De acordo com Brenda, que também organiza a iniciativa TodAs EscreVemos, um coletivo de poetas, essa realidade traça um perfil geral das afrodescendentes, mas que não pode ser definido como único já as mulheres possuem características plurais. “Definir o perfil da mulher negra no Brasil é uma tarefa difícil, porque o Brasil é um país com grandes proporções territoriais e cada região tem uma característica única e, mesmo assim, cada mulher é um indivíduo que possui desafios pessoais, mesmo com a demanda de coletivo”, emenda.
A escritora acredita que, por enfrentar um cenário de duplo opressão e muitas vezes ser a responsável pela gestão familiar, o senso de coletividade é um aptidão que as acompanha as mulheres. “Estamos constantemente nos movimentando e tentando buscar novos lugares e horizontes. Além disso, também impulsionamos nossas famílias, colocando uma força maior para que se desenvolvam e se destaquem”, indica. “Às vezes, essa posição nos coloca em uma situação de subdestaque, de suporte, e é um lugar social muito ingrato para essa mulher negra, que é a base dessa desigualdade racial”.

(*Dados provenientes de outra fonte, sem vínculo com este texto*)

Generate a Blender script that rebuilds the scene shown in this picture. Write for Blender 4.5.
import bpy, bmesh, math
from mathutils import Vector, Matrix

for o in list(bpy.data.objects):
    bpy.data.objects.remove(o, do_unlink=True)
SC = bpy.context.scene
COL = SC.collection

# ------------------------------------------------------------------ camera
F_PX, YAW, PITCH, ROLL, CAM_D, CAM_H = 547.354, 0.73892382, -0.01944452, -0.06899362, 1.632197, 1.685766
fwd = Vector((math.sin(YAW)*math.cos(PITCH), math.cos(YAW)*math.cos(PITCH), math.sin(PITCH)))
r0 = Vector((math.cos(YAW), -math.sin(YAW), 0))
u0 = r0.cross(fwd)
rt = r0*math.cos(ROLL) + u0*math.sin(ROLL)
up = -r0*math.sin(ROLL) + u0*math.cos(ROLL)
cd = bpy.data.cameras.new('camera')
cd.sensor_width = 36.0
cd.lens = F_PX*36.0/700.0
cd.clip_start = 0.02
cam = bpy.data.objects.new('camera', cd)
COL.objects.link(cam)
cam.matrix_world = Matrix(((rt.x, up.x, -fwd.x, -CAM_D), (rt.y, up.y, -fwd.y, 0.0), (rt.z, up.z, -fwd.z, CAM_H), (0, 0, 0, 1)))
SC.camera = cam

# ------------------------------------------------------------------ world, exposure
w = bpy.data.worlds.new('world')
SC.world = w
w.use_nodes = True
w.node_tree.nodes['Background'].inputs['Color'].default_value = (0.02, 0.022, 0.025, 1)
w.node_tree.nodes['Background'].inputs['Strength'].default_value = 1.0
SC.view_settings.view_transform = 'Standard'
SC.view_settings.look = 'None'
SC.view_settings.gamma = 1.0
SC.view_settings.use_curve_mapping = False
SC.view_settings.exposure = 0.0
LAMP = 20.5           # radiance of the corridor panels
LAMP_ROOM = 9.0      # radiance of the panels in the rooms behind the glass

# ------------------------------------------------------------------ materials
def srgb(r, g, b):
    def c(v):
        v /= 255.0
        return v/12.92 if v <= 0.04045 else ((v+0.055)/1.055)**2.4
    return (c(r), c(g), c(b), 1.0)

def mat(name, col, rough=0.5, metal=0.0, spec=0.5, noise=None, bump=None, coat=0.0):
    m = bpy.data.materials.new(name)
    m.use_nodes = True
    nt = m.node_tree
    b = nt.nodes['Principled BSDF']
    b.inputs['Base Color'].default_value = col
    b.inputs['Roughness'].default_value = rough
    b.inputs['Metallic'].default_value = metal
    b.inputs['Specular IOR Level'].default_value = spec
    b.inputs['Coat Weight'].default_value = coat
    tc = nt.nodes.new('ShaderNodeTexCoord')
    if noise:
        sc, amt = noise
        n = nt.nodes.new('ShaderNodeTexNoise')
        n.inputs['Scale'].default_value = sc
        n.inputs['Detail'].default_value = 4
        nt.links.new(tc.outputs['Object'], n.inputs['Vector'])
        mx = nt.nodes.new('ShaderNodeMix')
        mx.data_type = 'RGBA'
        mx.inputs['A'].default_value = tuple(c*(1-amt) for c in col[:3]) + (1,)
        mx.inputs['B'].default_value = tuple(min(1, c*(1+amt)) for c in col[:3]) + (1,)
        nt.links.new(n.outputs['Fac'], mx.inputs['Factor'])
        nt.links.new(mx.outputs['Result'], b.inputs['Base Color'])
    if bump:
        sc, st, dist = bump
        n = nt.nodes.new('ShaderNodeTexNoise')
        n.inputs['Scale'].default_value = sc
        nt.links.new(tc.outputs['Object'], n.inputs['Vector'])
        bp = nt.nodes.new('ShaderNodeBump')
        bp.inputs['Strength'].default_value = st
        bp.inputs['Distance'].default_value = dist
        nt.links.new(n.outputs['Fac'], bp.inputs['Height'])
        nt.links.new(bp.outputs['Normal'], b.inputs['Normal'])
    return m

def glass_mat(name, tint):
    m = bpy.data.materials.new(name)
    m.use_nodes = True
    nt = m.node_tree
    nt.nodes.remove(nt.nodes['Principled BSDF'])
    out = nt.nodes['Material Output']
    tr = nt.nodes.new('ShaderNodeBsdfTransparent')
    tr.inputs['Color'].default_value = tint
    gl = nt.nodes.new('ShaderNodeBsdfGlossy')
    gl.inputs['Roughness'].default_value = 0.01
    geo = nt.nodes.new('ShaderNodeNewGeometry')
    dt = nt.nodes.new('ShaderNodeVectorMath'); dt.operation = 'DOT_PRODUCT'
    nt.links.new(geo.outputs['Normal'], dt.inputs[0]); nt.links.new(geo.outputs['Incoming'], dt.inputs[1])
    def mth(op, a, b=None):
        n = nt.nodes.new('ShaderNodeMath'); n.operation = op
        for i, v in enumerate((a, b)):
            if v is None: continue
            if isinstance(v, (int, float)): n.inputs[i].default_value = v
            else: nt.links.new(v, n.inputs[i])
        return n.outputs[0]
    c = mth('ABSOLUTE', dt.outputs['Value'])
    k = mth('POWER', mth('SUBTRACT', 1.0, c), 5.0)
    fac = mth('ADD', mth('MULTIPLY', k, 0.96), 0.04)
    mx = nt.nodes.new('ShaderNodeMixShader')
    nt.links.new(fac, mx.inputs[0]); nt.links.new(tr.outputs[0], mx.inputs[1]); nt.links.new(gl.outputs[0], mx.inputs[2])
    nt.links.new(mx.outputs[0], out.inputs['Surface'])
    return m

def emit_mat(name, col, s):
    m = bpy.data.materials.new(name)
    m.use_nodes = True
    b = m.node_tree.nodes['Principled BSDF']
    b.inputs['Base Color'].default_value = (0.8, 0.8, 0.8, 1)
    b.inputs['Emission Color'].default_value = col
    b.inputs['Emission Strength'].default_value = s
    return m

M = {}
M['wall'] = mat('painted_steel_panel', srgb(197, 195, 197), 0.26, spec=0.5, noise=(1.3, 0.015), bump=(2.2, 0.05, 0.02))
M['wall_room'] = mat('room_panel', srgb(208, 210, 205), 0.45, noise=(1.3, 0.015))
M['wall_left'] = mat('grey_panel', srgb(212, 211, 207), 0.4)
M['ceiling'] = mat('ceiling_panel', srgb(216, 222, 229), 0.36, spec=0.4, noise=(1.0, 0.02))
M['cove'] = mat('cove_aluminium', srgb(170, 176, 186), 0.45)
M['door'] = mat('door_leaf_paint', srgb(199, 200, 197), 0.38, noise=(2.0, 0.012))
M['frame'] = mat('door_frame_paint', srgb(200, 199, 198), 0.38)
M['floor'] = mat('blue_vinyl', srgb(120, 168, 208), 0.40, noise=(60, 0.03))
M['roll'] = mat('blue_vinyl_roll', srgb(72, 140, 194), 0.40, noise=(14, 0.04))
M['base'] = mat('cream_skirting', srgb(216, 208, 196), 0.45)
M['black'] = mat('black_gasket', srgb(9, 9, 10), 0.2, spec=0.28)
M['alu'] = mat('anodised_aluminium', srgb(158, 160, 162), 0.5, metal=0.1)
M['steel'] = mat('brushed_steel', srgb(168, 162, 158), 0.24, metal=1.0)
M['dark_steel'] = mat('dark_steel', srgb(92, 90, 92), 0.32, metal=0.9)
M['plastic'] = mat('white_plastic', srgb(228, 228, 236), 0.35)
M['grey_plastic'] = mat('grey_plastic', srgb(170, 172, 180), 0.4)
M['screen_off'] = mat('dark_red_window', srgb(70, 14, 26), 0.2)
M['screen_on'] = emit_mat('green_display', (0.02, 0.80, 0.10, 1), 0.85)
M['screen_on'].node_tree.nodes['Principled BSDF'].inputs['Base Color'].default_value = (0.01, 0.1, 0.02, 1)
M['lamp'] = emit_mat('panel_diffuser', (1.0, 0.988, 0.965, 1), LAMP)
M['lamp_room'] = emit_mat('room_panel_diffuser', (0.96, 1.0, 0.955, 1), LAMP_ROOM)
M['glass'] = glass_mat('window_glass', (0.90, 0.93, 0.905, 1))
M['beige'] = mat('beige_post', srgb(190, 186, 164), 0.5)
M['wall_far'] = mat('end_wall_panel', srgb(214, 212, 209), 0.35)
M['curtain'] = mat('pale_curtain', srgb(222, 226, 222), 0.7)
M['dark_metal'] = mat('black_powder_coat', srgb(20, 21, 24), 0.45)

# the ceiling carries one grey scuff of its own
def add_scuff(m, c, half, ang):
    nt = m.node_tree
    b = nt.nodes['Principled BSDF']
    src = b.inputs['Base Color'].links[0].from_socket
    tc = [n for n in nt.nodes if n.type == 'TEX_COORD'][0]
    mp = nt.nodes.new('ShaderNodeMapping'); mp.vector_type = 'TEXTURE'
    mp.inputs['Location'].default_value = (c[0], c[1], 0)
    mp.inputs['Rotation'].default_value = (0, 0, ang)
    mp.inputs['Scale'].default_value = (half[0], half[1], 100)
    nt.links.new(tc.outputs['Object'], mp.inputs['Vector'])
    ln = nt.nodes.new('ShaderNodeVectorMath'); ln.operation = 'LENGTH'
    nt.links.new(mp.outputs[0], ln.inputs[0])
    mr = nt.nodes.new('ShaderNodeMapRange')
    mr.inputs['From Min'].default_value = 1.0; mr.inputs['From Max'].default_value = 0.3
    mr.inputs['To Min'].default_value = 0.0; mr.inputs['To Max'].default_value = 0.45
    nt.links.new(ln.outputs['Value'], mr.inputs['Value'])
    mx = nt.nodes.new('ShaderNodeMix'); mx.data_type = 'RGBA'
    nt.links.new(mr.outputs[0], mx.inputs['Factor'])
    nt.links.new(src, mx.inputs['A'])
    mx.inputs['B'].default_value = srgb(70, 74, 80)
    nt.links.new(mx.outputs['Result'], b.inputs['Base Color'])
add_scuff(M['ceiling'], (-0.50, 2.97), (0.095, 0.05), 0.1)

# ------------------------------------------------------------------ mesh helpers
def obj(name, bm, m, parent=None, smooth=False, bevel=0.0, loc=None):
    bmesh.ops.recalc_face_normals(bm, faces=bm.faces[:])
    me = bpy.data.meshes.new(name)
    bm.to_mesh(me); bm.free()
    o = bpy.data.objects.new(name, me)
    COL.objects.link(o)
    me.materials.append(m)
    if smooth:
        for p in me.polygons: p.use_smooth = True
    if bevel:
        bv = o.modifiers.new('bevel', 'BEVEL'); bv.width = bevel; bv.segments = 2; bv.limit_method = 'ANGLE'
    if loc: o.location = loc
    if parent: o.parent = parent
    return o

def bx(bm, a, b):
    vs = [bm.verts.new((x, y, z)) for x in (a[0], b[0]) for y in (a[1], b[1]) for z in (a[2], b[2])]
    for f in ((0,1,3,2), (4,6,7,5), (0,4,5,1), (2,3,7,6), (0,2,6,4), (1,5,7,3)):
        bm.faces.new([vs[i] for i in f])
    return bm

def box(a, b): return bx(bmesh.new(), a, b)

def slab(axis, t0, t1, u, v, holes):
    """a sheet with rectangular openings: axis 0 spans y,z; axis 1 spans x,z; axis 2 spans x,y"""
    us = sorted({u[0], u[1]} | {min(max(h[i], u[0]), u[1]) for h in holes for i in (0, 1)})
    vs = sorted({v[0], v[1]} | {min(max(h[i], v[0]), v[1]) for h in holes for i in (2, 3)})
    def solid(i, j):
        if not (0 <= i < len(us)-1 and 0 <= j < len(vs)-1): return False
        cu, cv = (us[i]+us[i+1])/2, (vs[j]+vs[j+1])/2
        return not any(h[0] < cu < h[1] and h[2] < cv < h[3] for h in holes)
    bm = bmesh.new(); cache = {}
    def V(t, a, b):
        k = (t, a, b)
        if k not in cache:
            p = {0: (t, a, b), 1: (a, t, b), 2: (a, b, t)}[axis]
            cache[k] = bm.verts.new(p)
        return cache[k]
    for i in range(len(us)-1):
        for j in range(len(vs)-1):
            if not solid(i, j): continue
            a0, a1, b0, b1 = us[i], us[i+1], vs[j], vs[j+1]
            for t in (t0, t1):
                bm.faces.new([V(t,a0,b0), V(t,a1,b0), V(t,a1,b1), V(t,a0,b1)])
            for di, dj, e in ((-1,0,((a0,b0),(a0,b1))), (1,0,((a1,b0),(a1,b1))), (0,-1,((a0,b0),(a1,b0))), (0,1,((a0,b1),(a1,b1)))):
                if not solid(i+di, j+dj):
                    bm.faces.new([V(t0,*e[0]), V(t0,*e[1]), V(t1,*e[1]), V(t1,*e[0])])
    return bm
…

Poucas oportunidades — Para a cientista política Richelle Reis, os fatores que condicionam a crescente desigualdade no Brasil passam diretamente pela representação e gestão dos poderes públicos, cadeiras que são preenchidas, em grande parte, por pessoas brancas. “Basta olhar a composição dos cargos legislativos no país. Por exemplo, a suposta “casa do povo” [como também é chamada a Câmara dos Deputados] tem representado uma minoria populacional”, comenta. “São 513 deputados, desses apenas 77 são mulheres (13 negras, 63 brancas e uma indígena). Dos 81 senadores, apenas uma se considera parda.”

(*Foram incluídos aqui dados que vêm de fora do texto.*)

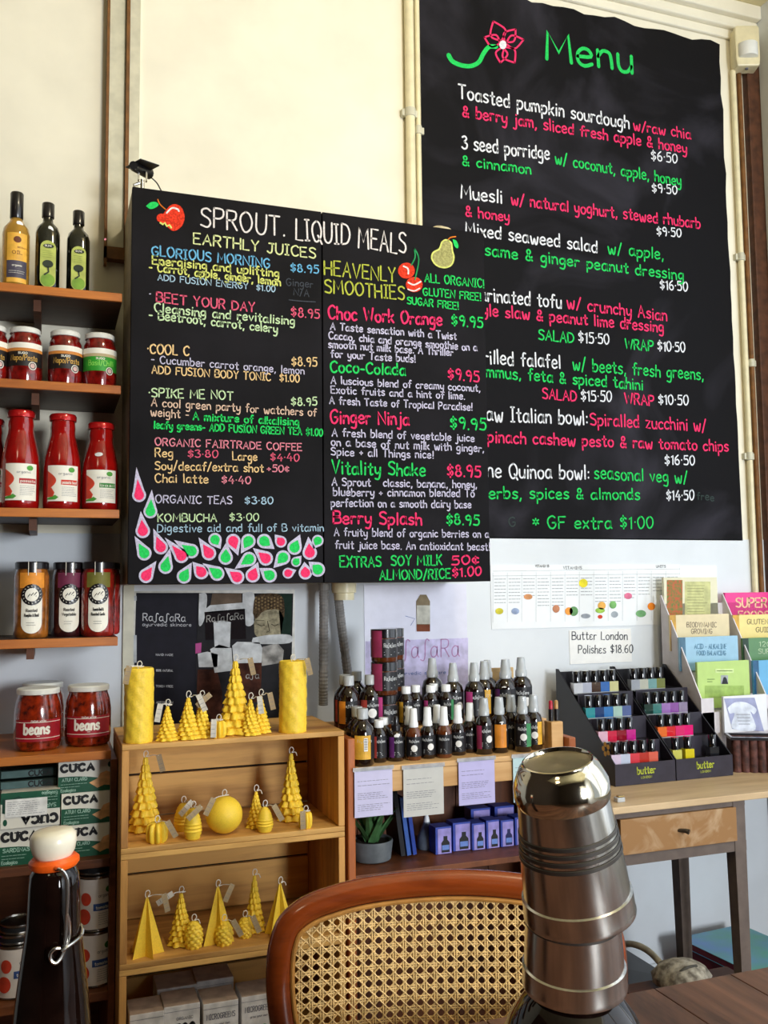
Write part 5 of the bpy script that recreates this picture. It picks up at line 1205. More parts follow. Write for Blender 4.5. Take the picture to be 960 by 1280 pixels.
# hanging papers
def hang(x0, y0, x1, y1, h_, lab, n, drop=0):
    a = P(x0, y0, 2.193); b = P(x1, y1, 2.193)
    t = thing('info_sheet', lab, 'paper', (a[0], a[1], b[2]), 0, 'information sheets taped to the stand')
    W2, H2 = b[0]-a[0], a[2]-b[2]
    M().box(0, 0, 0, W2, .0012, H2).build('sheet', K('sheet_'+h_, h_, rough=.35, var=.02), t)
    k = M(); f = plane_fn(-.0006)
    for g0, g1, m_ in ((.62, .80, 1), (.36, .52, 4), (.12, .28, 3)):
        scribble(k, f, W2*.08, W2*.92, H2*g0, H2*g1, 4 if m_ > 1 else 2, .0009)
    k.build('sheet_print', grey_ink, t, kind='stuff')
    M().box(-.004, -.0012, H2-.004, W2+.004, -.0004, H2+.006).build('tape', mat('clear_tape', (.8, .82, .85), rough=.15, trans=.6), t)
    if drop: return t
hang(443, 963, 491, 1018, 'C9C4E2', 'lilac printed sheet taped at the left end of the stand rail', 1)
hang(504, 960, 555, 1017, 'C6C4BE', 'grey printed sheet taped second from left on the stand rail', 1)
hang(573, 951, 619, 1003, 'BDB6E0', 'lilac printed sheet taped third from left on the stand rail', 1)
hang(641, 946, 676, 1000, 'B8D2D4', 'pale blue printed sheet on the stand rail beside the steel cup', 1)

# plant and things on the lower shelf of the stand
ZL = .6955
X_, Y_, _ = (P(463, 1090, 2.33)[0], -.37, 0)
t = thing('potted_succulent', 'dark green aloe succulent in grey pot on the lower shelf', 'plant', (X_+.004, Y_, ZL))
M().lathe([(0, 0), (.045, 0), (.05, .003), (.056, .048), (.054, .052), (.049, .050), (.047, .042), (0, .042)], 30).build('pot', K('grey_pot', '5F6468', rough=.8, bump=.2), t, smooth=True)
M().lathe([(0, .043), (.046, .045)], 20).build('soil', K('soil', '2A1F16', rough=1, bump=.8, scale=200), t)
lf = K('succulent_leaf', '4E7A4A', rough=.4, var=.25, scale=30)
def leaf_b(k):
    N = 8
    for i in range(N+1):
        s_ = i/N; w2 = .011*(1-s_)**.7+.0006; x = .045*s_**1.2; z = .075*s_; th = .005*(1-s_)+.0005
        k.v += [(x, -w2, z), (x+th, 0, z-.001), (x, w2, z), (x-th, 0, z+.001)]
    for i in range(N):
        for j in range(4): k.f.append((4*i+j, 4*i+(j+1) % 4, 4*i+4+(j+1) % 4, 4*i+4+j))
    k.f.append((4*N, 4*N+1, 4*N+2, 4*N+3))
for i in range(26):
    rr = i/26; o = cpart('leafm', 'leaf', leaf_b, lf, t, loc=(.012*(1-rr)*cos(i*2.4), .012*(1-rr)*sin(i*2.4), .044+.035*rr))
    o.rotation_euler = (0, -.55*rr+.25, i*2.4); o.scale = (1.05, 1.3, 1.25-.15*rr)
def leanbook(x0, col, lab, h, th, yd, lean):
    X2 = P(x0, 1095, yd)[0]
    t = thing('book', lab, 'book', (X2, yd-2.7, ZL), 0, 'blue books leaning on the lower shelf'); t.rotation_euler = (0, -lean, 0)
    M().box(0, 0, 0.004, .002, .1, h).box(th-.002, 0, .004, th, .1, h).box(0, -.002, .004, th, 0, h).build('cover', K('bookc_'+col, col, rough=.3), t)
    M().box(.002, .0005, .006, th-.002, .098, h-.004).build('pages', paper, t)
leanbook(502, '14161C', 'tall black folder leaning beside the succulent', .20, .012, 2.31, .13)
leanbook(509.5, '3A62B0', 'light blue book leaning next to the black folder', .155, .011, 2.31, .13)
leanbook(517, '2444A0', 'dark blue shorter book leaning right of the light blue one', .115, .010, 2.31, .13)
X_ = P(536, 1095, 2.36)[0]
t = thing('diffuser', 'grey and white cone-shaped ornament beside the blue boxes', 'ornament', (X_, -.33, ZL))
M().lathe([(0, 0), (.026, 0), (.029, .005), (.026, .03), (.012, .06), (.008, .07)], 24).build('cone_base', K('slate_glaze', '6C7684', rough=.3), t, smooth=True)
M().lathe([(.0085, .0695), (.007, .08), (.004, .088), (0, .089)], 16).build('tip', wcap, t, smooth=True)
bx_b = K('blue_carton', '3A4FB0', rough=.4); bx_v = K('violet_panel', 'A79ADF', rough=.4)
def bbox(xa, xb, yd, h, lab, front):
    a = P(xa, 1090, yd); b = P(xb, 1090, yd); w2 = b[0]-a[0]-.0015
    t = thing('remedy_carton', lab, 'carton', (a[0], yd-2.7, ZL), 0, 'blue and violet cartons on the lower shelf')
    M().box(0, 0, 0, w2, .045, h).build('carton', bx_b, t, bevel=.001)
    k = patch(M(), plane_fn(-.0007), w2*.14, 0.001, w2*.96, h*.94, 1); k.build('front_panel', bx_v, t)
    k = M(); f = plane_fn(-.0012); k.fan([(w2*.35, .004), (w2*.85, .004), (w2*.85, h*.42), (w2*.72, h*.52), (w2*.72, h*.66), (w2*.48, h*.66), (w2*.48, h*.52), (w2*.35, h*.42)], f); k.build('bottle_picture', K('navy_print', '1E2258') if front else ink, t)
    k = M(); patch(k, plane_fn(-.0016), w2*.38, h*.15, w2*.82, h*.33, 1); k.build('picture_label', K('picture_label_blue', '6F8FD8'), t)
hb = .070
edges = [545, 567, 591, 609, 627, 645, 663, 681]
for i in range(7):
    bbox(edges[i], edges[i+1]-1, 2.30 if i != 1 else 2.31, hb+(.004 if i % 2 else 0), ['blue carton nearest the cone ornament', 'second blue carton from the cone ornament', 'third blue carton from the cone ornament', 'fourth blue carton from the cone ornament', 'fifth blue carton with deep blue bottle picture', 'sixth blue carton partly behind the steel cups', 'seventh blue carton hidden behind the steel cups'][i], i > 3)
for i, (xa, xb) in enumerate(((590, 615), (620, 645))):
    bbox(xa, xb, 2.40, hb+.012, ('blue carton in the back row, left one', 'blue carton in the back row, right one')[i], True)

# ================================================================== DESK
birch = wood('birch_top', hx('D9BC94'), hx('B0906A'), 'x', .4, 5, bump=.1); taupe = K('taupe_paint', '6E6058', rough=.6, var=.08)
DX0, DX1, DY0, DY1, DZ = 1.345, 2.44, -.58, -.035, .82
dk = thing('console_desk', 'narrow desk with pale top, taupe legs and birch drawer', 'desk', (DX0, DY0, 0))
M().box(0, -.012, DZ-.018, DX1-DX0, DY1-DY0, DZ).build('desk_top', birch, dk, bevel=.002)
AX = 1.830-DX0
M().box(.02, 0, DZ-.033, AX, .018, DZ-.0185).build('apron', taupe, dk)
M().box(.02, 0, DZ-.155, AX, .018, DZ-.128).build('apron', taupe, dk)
M().box(.02, DY1-DY0-.28, DZ-.155, AX, DY1-DY0-.26, DZ-.0185).build('apron', taupe, dk)
M().box(AX-.018, .018, DZ-.155, AX, DY1-DY0-.28, DZ-.0185).build('apron', taupe, dk)
M().box(.02, .018, DZ-.155, .038, DY1-DY0-.28, DZ-.0185).build('apron', taupe, dk)
def leg(k, x, y): k.hexa([(x, y, 0), (x+.028, y, 0), (x+.028, y+.028, 0), (x, y+.028, 0), (x-.012, y, DZ-.0185), (x+.028, y, DZ-.0185), (x+.028, y+.04, DZ-.0185), (x-.012, y+.04, DZ-.0185)])
for (x, y) in ((AX-.030, -.002), (.02, -.002), (AX-.040, .235), (.03, .235)):
    k = M(); leg(k, x, y); k.build('leg', taupe, dk, bevel=.001)
dr_m = smear('figured_birch', 'D8BE9C', 'A07850', 9)
dw = M().box(.075, -.006, DZ-.126, AX-.035, .016, DZ-.035).build('drawer', dr_m, dk, bevel=.001)
kx = P(848, 1035, 2.12)[0]-DX0
M().tube([(kx-.004, -.004, DZ-.079), (kx+.006, -.022, DZ-.077), (kx+.012, -.03, DZ-.079)], lambda s_: .0045+.003*s_, 10).build('knob', dark_steel, dw, smooth=True)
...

A especialista ressalta que a falta de oportunidades é algo estrutural e as mulheres brancas também desfrutam do prestígio social e estão acima de pessoas negras nos indicadores de bem-estar e vida digna. Segundo Richelle, a existência dessa realidade dificulta o encontro de soluções para questões graves a exemplo da violência de gênero. Dados do Atlas da Violência deste ano indicam que 66% das mulheres assassinadas são afrodescendentes. “Ter um campo legislativo e jurídico formado por outras etnias afasta os debates sobre essas pautas”, aponta a cientista. E conclui: “construir um país com mais políticas públicas relacionadas às questões raciais e de gênero é idealizar uma sociedade mais justa e com mais probabilidade de alcançar os direitos pré-estabelecidos na Constituição Brasileira, de uma vida digna para todos”.